Looking back into the year 2015, among the many things that has transformed the world, if there was one thing that stands out is the closest bond between India and the United States. Under the leadership of U.S. President Barack Obama and Prime Minister Narendra Modi, the ties between the two greatest democracies have evolved into strong and productive.
A “budding bromance” between India and the U.S. or “Modbama” as Foreign Policy called it, under Prime Minister Narendra Modi and President Barack Obama, took their ties to a new high in the year gone by. The year began with Modi, once a persona non grata in the U.S., staging what was called a “diplomatic coup” with an invitation to Obama to be the first U.S. president to be the chief guest at India’s Republic Day.

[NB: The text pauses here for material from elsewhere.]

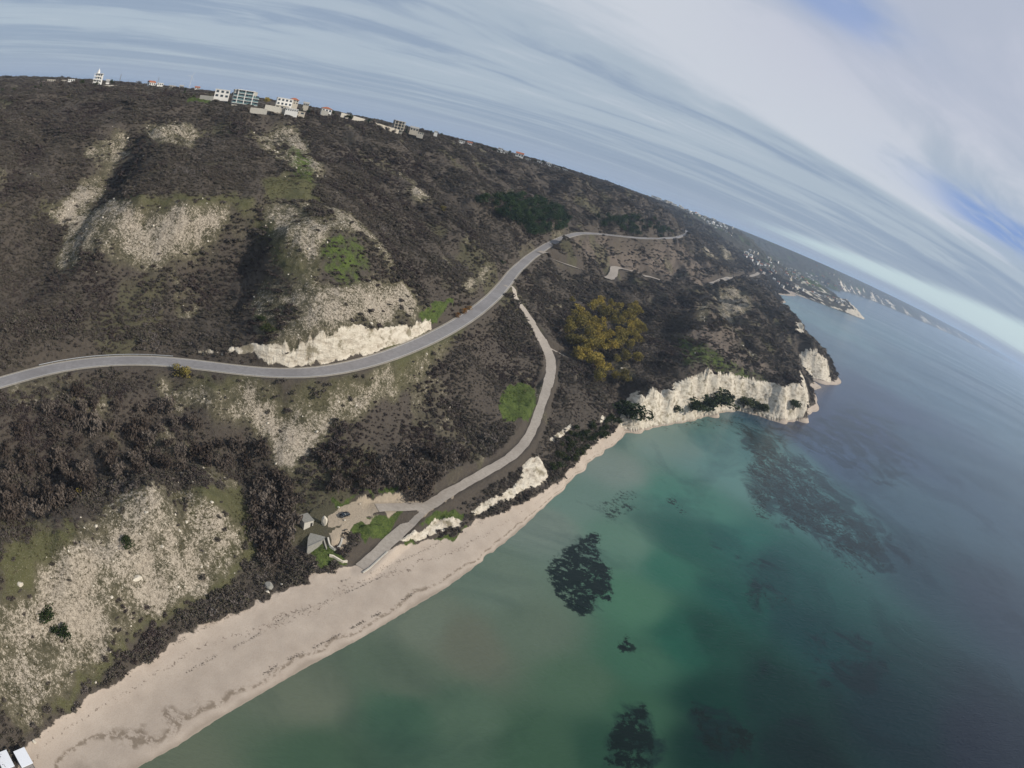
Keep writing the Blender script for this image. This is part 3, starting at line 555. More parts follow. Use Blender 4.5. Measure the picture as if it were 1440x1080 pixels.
# ------------------------------------------------------------------ sea
def sea_xy(px, py):
    a, t = azel(px, py); d = min(H / -t, 44000) if t < -1e-4 else 44000
    return a, math.log(d)
SEA = [  # (pixel, body colour of the water seen there)
 (230, 1070, (.105, .125, .085)), (420, 965, (.115, .135, .095)), (600, 870, (.125, .150, .110)), (760, 745, (.145, .185, .150)), (850, 650, (.150, .195, .165)), (930, 615, (.13, .20, .175)),
 (450, 1060, (.050, .090, .055)), (560, 1000, (.048, .098, .062)), (560, 940, (.085, .115, .080)), (700, 830, (.110, .150, .112)), (660, 900, (.115, .125, .090)), (760, 880, (.095, .130, .092)), (640, 1000, (.070, .115, .075)), (800, 700, (.115, .180, .145)),
 (900, 850, (.055, .142, .085)), (880, 760, (.085, .165, .118)), (950, 700, (.045, .150, .110)), (950, 800, (.024, .110, .072)), (900, 1000, (.032, .088, .050)), (820, 960, (.058, .108, .066)), (1000, 900, (.006, .052, .034)), (1000, 1060, (.002, .022, .016)), (980, 760, (.016, .105, .072)),
 (1000, 980, (.002, .030, .020)), (960, 900, (.012, .080, .050)), (1080, 980, (.002, .022, .018)), (1040, 850, (.006, .062, .046)), (1120, 1060, (.002, .014, .013)), (900, 920, (.040, .110, .066)), (1030, 760, (.014, .095, .074)), (860, 1060, (.020, .060, .036)), (760, 1050, (.040, .085, .050)),
 (1000, 650, (.085, .185, .165)), (1080, 650, (.070, .160, .150)), (1150, 720, (.045, .120, .120)), (1100, 800, (.010, .062, .056)), (1150, 900, (.004, .036, .036)), (1250, 1000, (.003, .018, .022)), (1400, 1060, (.008, .014, .024)), (1400, 850, (.020, .034, .052)), (1300, 800, (.018, .044, .058)), (1250, 680, (.040, .080, .105)),
 (1180, 640, (.035, .062, .110)), (1140, 600, (.028, .045, .090)), (1220, 560, (.030, .048, .095)), (1170, 580, (.024, .040, .085)), (1350, 650, (.030, .06, .09)), (1200, 500, (.05, .10, .14)), (1130, 440, (.09, .18, .20)), (1300, 520, (.035, .08, .12)), (1400, 560, (.035, .07, .11)), (1200, 450, (.05, .12, .16)), (1350, 500, (.04, .09, .14))]
SC_ = np.array([sea_xy(s[0], s[1]) for s in SEA]); SV = np.array([s[2] for s in SEA])
saz = np.radians(np.r_[np.arange(-180, -60, 4.0), np.arange(-60, 75, 0.3), np.arange(75, 180.1, 4.0)])
slr = np.r_[np.arange(math.log(20), math.log(900), 0.0055), np.arange(math.log(900), math.log(90000), 0.03)]
SA, SLg = np.meshgrid(saz, slr, indexing='ij'); SR = np.exp(SLg)
SX = SR * np.sin(SA); SY = SR * np.cos(SA)
swa = SA + fbm(SX, SY, 90, 3, 301) * 0.035; swl = SLg + fbm(SX, SY, 90, 3, 302) * 0.035
w_ = np.zeros(SA.shape); cA = np.zeros(SA.shape + (3,))
for (a_, l_), v in zip(SC_, SV):
    w = 1 / (((swa - a_) ** 2 + (swl - l_) ** 2) + 0.0003) ** 2.1; w_ += w; cA += w[..., None] * v
cA /= w_[..., None]
# a band of sand-coloured shallows follows the waterline
swx = SX + fbm(SX, SY, 10, 3, 311) * 2.0; swy = SY + fbm(SX, SY, 10, 3, 312) * 2.0
def seaarea(specs, nb=8):
    m = np.zeros(SA.shape)
    for v, p in specs:
        q = []
        for x, y in dens([tuple(c) for c in p] + [tuple(p[0])], 12):
            a, l = sea_xy(x, y); q.append((math.exp(l) * math.sin(a), math.exp(l) * math.cos(a)))
        m = np.maximum(m, v * inpoly(swx, swy, np.array(q)))
    m2 = m.copy()
    for _ in range(nb): m2 = (m2 + np.roll(m2, 1, 0) + np.roll(m2, -1, 0) + np.roll(m2, 1, 1) + np.roll(m2, -1, 1)) / 5
    return m2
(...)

Beyond the symbolism, Obama’s “game changing” second visit to India in four years saw “Barack” warming up to Modi and sent what the U.S. called an “important message” to the world about their commitment to realise the full potential of India-U.S. relationship. The White House’s first National Security Strategy since 2010 reflected the changing relationship with Obama saying the U.S. was “primed to unlock the potential of its relationship with India” as part of its rebalance to Asia and the Pacific.
Nine months later, Modi returned the compliment with yet another hugely successful visit to the U.S. with a warm hug for Obama, a courtship with Silicon Valley and a love fest with the Indian diaspora. But even before Modi and Obama had their fifth bilateral meeting in New York, the two nations, at their first strategic and commercial dialogue, reached five key agreements.

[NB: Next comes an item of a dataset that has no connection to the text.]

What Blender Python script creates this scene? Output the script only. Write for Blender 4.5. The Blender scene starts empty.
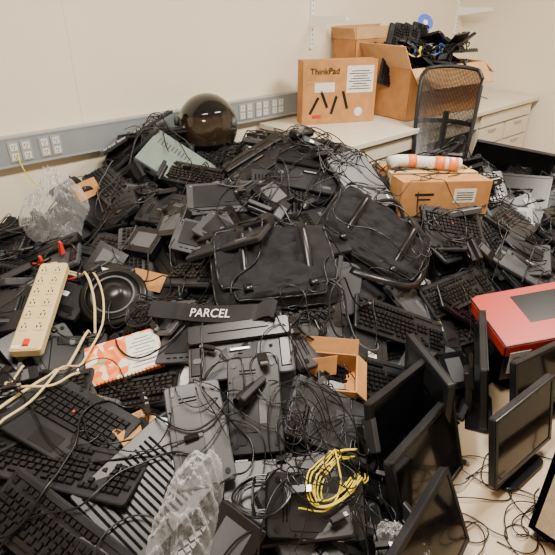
import bpy, math, random
import numpy as np
from mathutils import Vector, Matrix, noise
rnd=random.Random(23)
col=bpy.context.collection
def link(o): col.objects.link(o); return o
# ------------------------------------------------------------ materials
def mat(name,c,rough=.5,metal=0,var=.0,vscale=8,bump=0,bscale=60,c2=None,coat=0,emis=None,spec=.5):
    m=bpy.data.materials.new(name); m.use_nodes=True; nt=m.node_tree; bs=nt.nodes['Principled BSDF']
    bs.inputs['Base Color'].default_value=(*c,1); bs.inputs['Roughness'].default_value=rough; bs.inputs['Metallic'].default_value=metal
    bs.inputs['Specular IOR Level'].default_value=spec
    if coat: bs.inputs['Coat Weight'].default_value=coat
    if emis: bs.inputs['Emission Color'].default_value=(*emis[:3],1); bs.inputs['Emission Strength'].default_value=emis[3]
    if var or c2 or bump:
        tc=nt.nodes.new('ShaderNodeTexCoord')
    if var or c2:
        nz=nt.nodes.new('ShaderNodeTexNoise'); nz.inputs['Scale'].default_value=vscale; nz.inputs['Detail'].default_value=5
        nt.links.new(tc.outputs['Object'],nz.inputs['Vector'])
        r=nt.nodes.new('ShaderNodeValToRGB'); e=r.color_ramp.elements
        e[0].position=.35; e[1].position=.68
        e[0].color=(*[x*(1-var) for x in c],1); e[1].color=(*(c2 if c2 else [min(1,x*(1+var)) for x in c]),1)
        nt.links.new(nz.outputs['Fac'],r.inputs[0]); nt.links.new(r.outputs[0],bs.inputs['Base Color'])
    if bump:
        n2=nt.nodes.new('ShaderNodeTexNoise'); n2.inputs['Scale'].default_value=bscale; n2.inputs['Detail'].default_value=3
        nt.links.new(tc.outputs['Object'],n2.inputs['Vector'])
        b=nt.nodes.new('ShaderNodeBump'); b.inputs['Strength'].default_value=bump; b.inputs['Distance'].default_value=.01
        nt.links.new(n2.outputs['Fac'],b.inputs['Height']); nt.links.new(b.outputs[0],bs.inputs['Normal'])
    return m
def clear_mat(name,base=.06,k=.55):
    m=bpy.data.materials.new(name); m.use_nodes=True; nt=m.node_tree; nt.nodes.clear()
    o=nt.nodes.new('ShaderNodeOutputMaterial'); mx=nt.nodes.new('ShaderNodeMixShader'); tr=nt.nodes.new('ShaderNodeBsdfTransparent'); pb_=nt.nodes.new('ShaderNodeBsdfPrincipled')
    pb_.inputs['Base Color'].default_value=(.92,.93,.95,1); pb_.inputs['Roughness'].default_value=.08; pb_.inputs['Specular IOR Level'].default_value=1.0
    lw=nt.nodes.new('ShaderNodeLayerWeight'); lw.inputs['Blend'].default_value=.5
    pw=nt.nodes.new('ShaderNodeMath'); pw.operation='POWER'; pw.inputs[1].default_value=2.5
    ad=nt.nodes.new('ShaderNodeMath'); ad.operation='MULTIPLY_ADD'; ad.inputs[1].default_value=k; ad.inputs[2].default_value=base; ad.use_clamp=True
    tc=nt.nodes.new('ShaderNodeTexCoord'); n2=nt.nodes.new('ShaderNodeTexVoronoi'); n2.inputs['Scale'].default_value=60
    b=nt.nodes.new('ShaderNodeBump'); b.inputs['Strength'].default_value=.5; b.inputs['Distance'].default_value=.004
    nt.links.new(tc.outputs['Object'],n2.inputs['Vector']); nt.links.new(n2.outputs['Distance'],b.inputs['Height']); nt.links.new(b.outputs[0],pb_.inputs['Normal'])
    nt.links.new(lw.outputs['Facing'],pw.inputs[0]); nt.links.new(pw.outputs[0],ad.inputs[0]); nt.links.new(ad.outputs[0],mx.inputs[0]); nt.links.new(tr.outputs[0],mx.inputs[1]); nt.links.new(pb_.outputs[0],mx.inputs[2]); nt.links.new(mx.outputs[0],o.inputs[0])
    return m
BLK,BLK2,KEY,GRY,SCR,MET,WHT,BLU,PORT,RED,SLV,CARD,CARD2,BAG,BEIGE,ORG,YEL,PLAS,DUST,PLASW=range(20)
M_=[mat('black_plastic',(.005,.005,.006),.30,var=.3,vscale=20,spec=.4),
 mat('worn_black_plastic',(.010,.0105,.012),.36,c2=(.024,.0245,.028),vscale=6,spec=.32),
 mat('key_plastic',(.008,.008,.009),.30,spec=.4),
 mat('grey_plastic',(.08,.083,.09),.5,var=.15),
 mat('glossy_screen',(.004,.004,.005),.12,coat=.2,spec=.4),
 mat('bare_metal',(.45,.45,.46),.35,1),
 mat('white_label',(.72,.71,.68),.6,var=.15,vscale=90),
 mat('blue_plug',(.03,.1,.5),.4),
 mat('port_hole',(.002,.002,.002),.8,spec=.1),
 mat('red_plastic',(.52,.028,.016),.4),
 mat('silver_green_metal',(.22,.29,.26),.4,.3,var=.1),
 mat('cardboard',(.48,.235,.085),.85,var=.12,vscale=14,bump=.1,spec=.2),
 mat('cardboard_light',(.57,.34,.16),.85,var=.1,vscale=14,spec=.2),
 mat('bag_fabric',(.006,.006,.007),.75,var=.35,vscale=12,bump=.4,bscale=300,spec=.3),
 mat('beige_plastic',(.62,.49,.25),.45,var=.06),
 mat('orange_print',(.85,.22,.03),.5),
 mat('yellow_cable',(.75,.58,.03),.45),
 clear_mat('clear_plastic',.03),
 mat('dusty_grey_plastic',(.038,.039,.044),.42,c2=(.066,.068,.076),vscale=10,spec=.35),
 clear_mat('milky_plastic',.10,.6)]
# ------------------------------------------------------------ mesh builder
class MB:
    def __init__(s): s.v=[]; s.f=[]; s.m=[]
    def add(s,vs,fs,mi,M=None):
        b=len(s.v)
        s.v+= [M@Vector(p) for p in vs] if M is not None else [Vector(p) for p in vs]
        for f in fs: s.f.append(tuple(i+b for i in f))
        s.m+= [mi]*len(fs) if isinstance(mi,int) else list(mi)
    def obj(s,name,parent=None,smooth=False,mats=None,origin=True,clampy=False):
        me=bpy.data.meshes.new(name)
        if clampy:
            for p in s.v: p.y=min(p.y,-.012); p.z=max(p.z,.001)
        o_=Vector((0,0,0))
        if origin and s.v and parent is None:
            n=len(s.v); o_=Vector((sum(p.x for p in s.v)/n,sum(p.y for p in s.v)/n,min(p.z for p in s.v)))
        me.from_pydata([tuple(p-o_) for p in s.v],[],s.f)
        for m in (mats or M_): me.materials.append(m)
        me.polygons.foreach_set('material_index',s.m)
        if smooth: me.polygons.foreach_set('use_smooth',[True]*len(s.f))
        me.update()
        o=bpy.data.objects.new(name,me); o.location=o_; link(o)
        if parent: o.parent=parent
        return o
BF=[(0,3,2,1),(4,5,6,7),(0,1,5,4),(1,2,6,5),(2,3,7,6),(3,0,4,7)]
def box(b,M,cx,cy,cz,L,W,H,mi=0,t=0,ty=None):
    if ty is None: ty=t
    x,y,z=L/2,W/2,H/2
    b.add([(cx-x,cy-y,cz-z),(cx+x,cy-y,cz-z),(cx+x,cy+y,cz-z),(cx-x,cy+y,cz-z),(cx-x+t,cy-y+ty,cz+z),(cx+x-t,cy-y+ty,cz+z),(cx+x-t,cy+y-ty,cz+z),(cx-x+t,cy+y-ty,cz+z)],BF,mi,M)
def slab(b,M,o,e1,e2,t,mi):
    o=Vector(o);e1=Vector(e1);e2=Vector(e2); n=e1.cross(e2).normalized()*t
    p=[o,o+e1,o+e1+e2,o+e2]; b.add(p+[q+n for q in p],BF,mi,M)
def ring(cx,cy,L,W,r,z,n=3):
    out=[]; r=max(r,.0005)
    for k,(sx,sy) in enumerate([(1,1),(-1,1),(-1,-1),(1,-1)]):
        for i in range(n+1):
            a=math.pi/2*(k+i/n); out.append((cx+sx*(L/2-r)+r*math.cos(a),cy+sy*(W/2-r)+r*math.sin(a),z))
    return out
def loft(b,M,rings,mi,cap=True):
    n=len(rings[0]); vs=[p for r in rings for p in r]; fs=[]
    for k in range(len(rings)-1):
        for i in range(n):
            j=(i+1)%n; fs.append((k*n+i,k*n+j,(k+1)*n+j,(k+1)*n+i))
    if cap: fs.append(tuple(range(n-1,-1,-1))); fs.append(tuple((len(rings)-1)*n+i for i in range(n)))
    b.add(vs,fs,mi,M)
def rbox(b,M,cx,cy,z0,L,W,H,r=.008,c=.002,mi=0,n=3):
    loft(b,M,[ring(cx,cy,L-2*c,W-2*c,r,z0,n),ring(cx,cy,L,W,r,z0+c,n),ring(cx,cy,L,W,r,z0+H-c,n),ring(cx,cy,L-2*c,W-2*c,r,z0+H,n)],mi)
def cyl(b,M,p,q,r,mi,n=14,r2=None):
    p=Vector(p);q=Vector(q); d=(q-p).normalized(); a=d.orthogonal().normalized(); c=d.cross(a); r2=r if r2 is None else r2
    A=[p+(a*math.cos(t)+c*math.sin(t))*r for t in [2*math.pi*i/n for i in range(n)]]
    B=[q+(a*math.cos(t)+c*math.sin(t))*r2 for t in [2*math.pi*i/n for i in range(n)]]
    loft(b,M,[A,B],mi)
def tube(b,M,pts,r,mi,n=8,closed=False):
    pts=[Vector(p) for p in pts]; rings=[]
    N=len(pts)
    for i,p in enumerate(pts):
        d=(pts[(i+1)%N]-pts[i-1]) if closed or 0<i<N-1 else (pts[1]-pts[0] if i==0 else pts[-1]-pts[-2])
        d.normalize(); up=Vector((0,0,1)) if abs(d.z)<.9 else Vector((1,0,0))
        a=d.cross(up).normalized(); c=a.cross(d)
        rings.append([p+(a*math.cos(2*math.pi*k/n)+c*math.sin(2*math.pi*k/n))*r for k in range(n)])
    if closed: rings.append(rings[0])
    loft(b,M,rings,mi,cap=not closed)
def ribbon(b,M,pts,w,t,mi,tz=0):
    pts=[Vector(p) for p in pts]; rs=[]
    for i,p in enumerate(pts):
        d=(pts[min(i+1,len(pts)-1)]-pts[max(i-1,0)]).normalized(); s=d.cross(Vector((0,0,1)))
        s=s.normalized() if s.length>.05 else Vector((1,0,0)); s=(s-Vector((0,0,tz))).normalized(); u=s.cross(d)
        rs.append([p-s*w/2,p+s*w/2,p+s*w/2+u*t,p-s*w/2+u*t])
    loft(b,M,rs,mi)
# ------------------------------------------------------------ items (local, lying in XY, z up)
def keyboard(b,M,body=BLK2,key=KEY,L=.45,W=.155):
    rbox(b,M,0,0,0,L,W,.016,.012,.003,body)
    box(b,M,0,W*.42,.018,L*.96,.018,.005,body,.003)
    px=L*.96/23.2; py=.0182
    def k(cx,cy,w=1,h=1): box(b,M,cx,cy,.0205,px*w*.88,py*h*.86,.009,key,.0018)
    x0=-L*.48+px*.6; y=.046
    for i in range(16):
        if i in(1,): continue
        k(x0+px*(i*.93),y+.004)
    rows=[(15,1.0),(14,1.2),(13,1.35),(12,1.6)]
    for r_,(n,ew) in enumerate(rows):
        yy=y-.0235-py*r_; off=(15-n)*.35
        for i in range(n):
            k(x0+px*(off*.5+i*(14.2/(n-1+.01))*1.0),yy,min(ew*1.25,1.5) if i in(0,n-1) and r_>0 else min(1.0*14.2/(n-1),1.08))
    yy=y-.0235-py*4
    for cx,w in((0,1.4),(1.5,1.2),(2.8,1.2),(6.3,5.3),(10,1.2),(11.4,1.2),(12.7,1.2),(14,1.3)): k(x0+px*cx,yy,w)
    for c in range(3):
        for r_ in (0,1): k(x0+px*(15.8+c),y-.0235-py*r_)
        k(x0+px*(15.8+c),yy)
    k(x0+px*16.8,yy+py)
    for c in range(4):
        for r_ in range(5): 
            if c==3 and r_ in(2,4): continue
            k(x0+px*(19.3+c*1.0),y-.0235-py*r_)
    box(b,M,L*.4,W*.38,.0175,.03,.006,.002,GRY)
keyboard.s=(.45,.155,.024)
def kb_small(b,M): keyboard(b,M,BLK,KEY,.40,.14)
kb_small.s=(.40,.14,.024)
def kb_grey(b,M): keyboard(b,M,DUST,KEY)
kb_grey.s=(.45,.155,.024)
def kb_under(b,M):
    rbox(b,M,0,0,0,.45,.155,.018,.012,.003,BLK2)
    for sx in(-1,1):
        box(b,M,sx*.19,.06,.021,.03,.014,.008,BLK); box(b,M,sx*.19,-.06,.0185,.03,.006,.003,GRY)
    box(b,M,.02,0,.0183,.09,.04,.0008,WHT if rnd.random()<.4 else GRY); box(b,M,.02,.05,.0183,.3,.004,.002,BLK)
kb_under.s=(.45,.155,.02)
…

Topping the list was a decision to step up their counter-terrorism efforts with Washington, for once, recognising the threat posed by South Asian terror groups, including Pakistan based Lashkar-e-Taiba, responsible for the 2008 Mumbai terror attack, and the D company. Defence Minister Manohar Parrikar ended the year on another high note. “Gelling well” with his U.S. counterpart Ashton Carter, they agreed to further expand their growing defence partnership to make it what Carter called an “anchor of global security.”

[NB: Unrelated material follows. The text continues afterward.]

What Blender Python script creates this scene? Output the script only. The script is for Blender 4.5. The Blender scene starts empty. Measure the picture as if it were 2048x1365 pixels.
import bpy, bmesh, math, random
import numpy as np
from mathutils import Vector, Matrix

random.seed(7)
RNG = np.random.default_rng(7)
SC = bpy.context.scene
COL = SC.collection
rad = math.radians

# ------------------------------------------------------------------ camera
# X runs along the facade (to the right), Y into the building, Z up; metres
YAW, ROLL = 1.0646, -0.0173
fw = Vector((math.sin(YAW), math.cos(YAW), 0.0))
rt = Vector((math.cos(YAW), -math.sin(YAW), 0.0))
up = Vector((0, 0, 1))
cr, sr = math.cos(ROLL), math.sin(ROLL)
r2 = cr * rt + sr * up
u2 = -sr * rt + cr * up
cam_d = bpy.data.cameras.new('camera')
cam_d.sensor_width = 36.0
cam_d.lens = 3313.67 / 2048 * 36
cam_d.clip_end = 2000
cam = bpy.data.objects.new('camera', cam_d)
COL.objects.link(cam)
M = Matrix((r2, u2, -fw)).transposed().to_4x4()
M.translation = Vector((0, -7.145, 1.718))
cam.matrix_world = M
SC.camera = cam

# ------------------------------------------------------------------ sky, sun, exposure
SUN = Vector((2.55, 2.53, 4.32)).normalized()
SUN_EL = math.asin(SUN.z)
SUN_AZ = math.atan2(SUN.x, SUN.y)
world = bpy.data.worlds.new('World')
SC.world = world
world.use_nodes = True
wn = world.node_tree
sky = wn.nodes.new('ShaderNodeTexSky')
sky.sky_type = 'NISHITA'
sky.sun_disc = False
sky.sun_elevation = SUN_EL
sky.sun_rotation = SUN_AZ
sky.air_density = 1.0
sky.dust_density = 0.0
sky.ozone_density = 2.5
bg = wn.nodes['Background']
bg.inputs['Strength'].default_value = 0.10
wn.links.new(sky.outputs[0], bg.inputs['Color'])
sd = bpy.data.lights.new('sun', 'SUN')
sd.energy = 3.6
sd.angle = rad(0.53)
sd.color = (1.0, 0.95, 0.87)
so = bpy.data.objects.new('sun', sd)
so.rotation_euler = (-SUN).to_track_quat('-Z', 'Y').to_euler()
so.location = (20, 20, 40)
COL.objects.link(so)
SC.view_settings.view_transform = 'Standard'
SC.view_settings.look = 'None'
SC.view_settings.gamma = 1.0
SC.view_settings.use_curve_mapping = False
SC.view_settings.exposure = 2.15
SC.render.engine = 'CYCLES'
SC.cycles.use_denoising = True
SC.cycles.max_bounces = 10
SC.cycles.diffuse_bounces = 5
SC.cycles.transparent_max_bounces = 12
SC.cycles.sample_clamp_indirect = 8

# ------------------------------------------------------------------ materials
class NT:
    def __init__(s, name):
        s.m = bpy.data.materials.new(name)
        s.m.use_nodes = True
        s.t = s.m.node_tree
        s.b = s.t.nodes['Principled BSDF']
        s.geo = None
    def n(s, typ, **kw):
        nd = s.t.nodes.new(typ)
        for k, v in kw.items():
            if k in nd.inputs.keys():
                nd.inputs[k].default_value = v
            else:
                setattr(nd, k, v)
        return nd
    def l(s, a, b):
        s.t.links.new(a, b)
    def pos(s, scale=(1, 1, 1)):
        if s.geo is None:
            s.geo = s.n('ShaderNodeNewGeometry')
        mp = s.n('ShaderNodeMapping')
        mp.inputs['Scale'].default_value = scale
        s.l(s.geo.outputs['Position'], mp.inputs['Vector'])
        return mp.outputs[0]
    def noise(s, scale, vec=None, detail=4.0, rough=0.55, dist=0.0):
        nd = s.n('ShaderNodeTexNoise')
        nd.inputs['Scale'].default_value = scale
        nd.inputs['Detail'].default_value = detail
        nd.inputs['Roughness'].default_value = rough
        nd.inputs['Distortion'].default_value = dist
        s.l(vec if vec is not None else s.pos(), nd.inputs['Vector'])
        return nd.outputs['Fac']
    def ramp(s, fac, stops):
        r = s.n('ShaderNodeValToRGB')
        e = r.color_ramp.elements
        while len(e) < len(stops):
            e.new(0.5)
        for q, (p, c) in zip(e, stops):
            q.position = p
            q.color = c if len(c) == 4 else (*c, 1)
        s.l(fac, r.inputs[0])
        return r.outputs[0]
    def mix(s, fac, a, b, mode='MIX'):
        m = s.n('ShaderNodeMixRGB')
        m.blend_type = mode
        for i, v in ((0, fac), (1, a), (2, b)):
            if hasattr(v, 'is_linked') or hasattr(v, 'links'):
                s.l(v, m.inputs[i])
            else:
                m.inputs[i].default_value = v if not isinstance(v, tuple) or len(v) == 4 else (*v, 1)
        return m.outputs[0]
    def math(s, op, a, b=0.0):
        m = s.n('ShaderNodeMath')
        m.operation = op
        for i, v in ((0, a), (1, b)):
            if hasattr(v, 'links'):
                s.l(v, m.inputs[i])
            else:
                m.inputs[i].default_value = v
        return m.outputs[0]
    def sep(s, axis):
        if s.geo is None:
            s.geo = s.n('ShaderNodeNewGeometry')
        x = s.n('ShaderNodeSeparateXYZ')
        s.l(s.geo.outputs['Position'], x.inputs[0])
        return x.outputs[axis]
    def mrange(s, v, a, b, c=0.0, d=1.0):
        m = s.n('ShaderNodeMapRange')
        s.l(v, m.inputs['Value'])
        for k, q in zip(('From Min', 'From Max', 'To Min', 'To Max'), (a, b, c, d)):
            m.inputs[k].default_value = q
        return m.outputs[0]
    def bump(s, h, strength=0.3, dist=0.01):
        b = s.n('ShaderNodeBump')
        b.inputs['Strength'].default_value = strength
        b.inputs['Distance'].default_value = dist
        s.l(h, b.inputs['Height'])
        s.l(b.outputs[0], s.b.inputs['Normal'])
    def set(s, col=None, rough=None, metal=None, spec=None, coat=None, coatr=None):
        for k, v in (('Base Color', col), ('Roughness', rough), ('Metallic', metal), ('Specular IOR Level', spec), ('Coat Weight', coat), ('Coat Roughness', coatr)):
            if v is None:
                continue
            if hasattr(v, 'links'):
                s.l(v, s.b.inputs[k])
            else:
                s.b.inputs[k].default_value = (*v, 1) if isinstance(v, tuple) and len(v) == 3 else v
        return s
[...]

As Carter welcomed India’s rise in the Asia-Pacific region, the two countries committed to identify additional projects for possible co-development and co-production of high technology items. Meanwhile, Obama called his “friend and partner” Modi a couple of times on a new hotline, first to win his support for the Paris climate deal and then to thank him for India’s positive role in reaching the historic accord.
At his year-end victory lap, Obama highlighted American leadership in bringing China, India and Brazil on board for the Paris climate deal among his successes of 2015 from thawing relations with Cuba to halting Iran’s nuclear program. The White House also acknowledged India’s “substantial sacrifice” in backing the sanctions against Iran that helped Washington seal the deal with Tehran.
“President Obama and Prime Minister Modi have a very, strong and productive relationship, not just on climate change but broadly,” Todd Stern, the U.S. Special Envoy on Climate Change said last week. “It was a quite extraordinary fact that within the space of four months there were two head of the state visits, one first to the United States in September of 2014 and then Prime Minister Modi invited the President to India just four months later in January,” the official said.
Thereafter the two leaders have been close communications with each other. “They met on the margins of the UNGA in New York and they met on the first day of the Paris meeting,” Stern said. According to Stern the meeting was a very warm and positive, cordial and detailed.
“In fact, they talked so long that – they were both supposed to go – and did go finally, but they were a little bit late to the announcement of this big Mission Innovation idea on R&D that both – well, the United States, India, China, many other countries ultimately were part of,” the U.S. official said. “So I think, that the call later, sort of more towards the end, was a check-in call to see how we were doing and to urge us all on together toward a successful conclusion. And I think it was done in that spirit, not in the spirit that there was some specific thing that had to be done before the agreement could get completed,” Stern said.
At the end of the election cycle in November next year, whosoever American voters choose as the new tenant of the White House next November, one thing is clear: Relations between India and the U.S. are poised for a take-off given solid bipartisan support for this.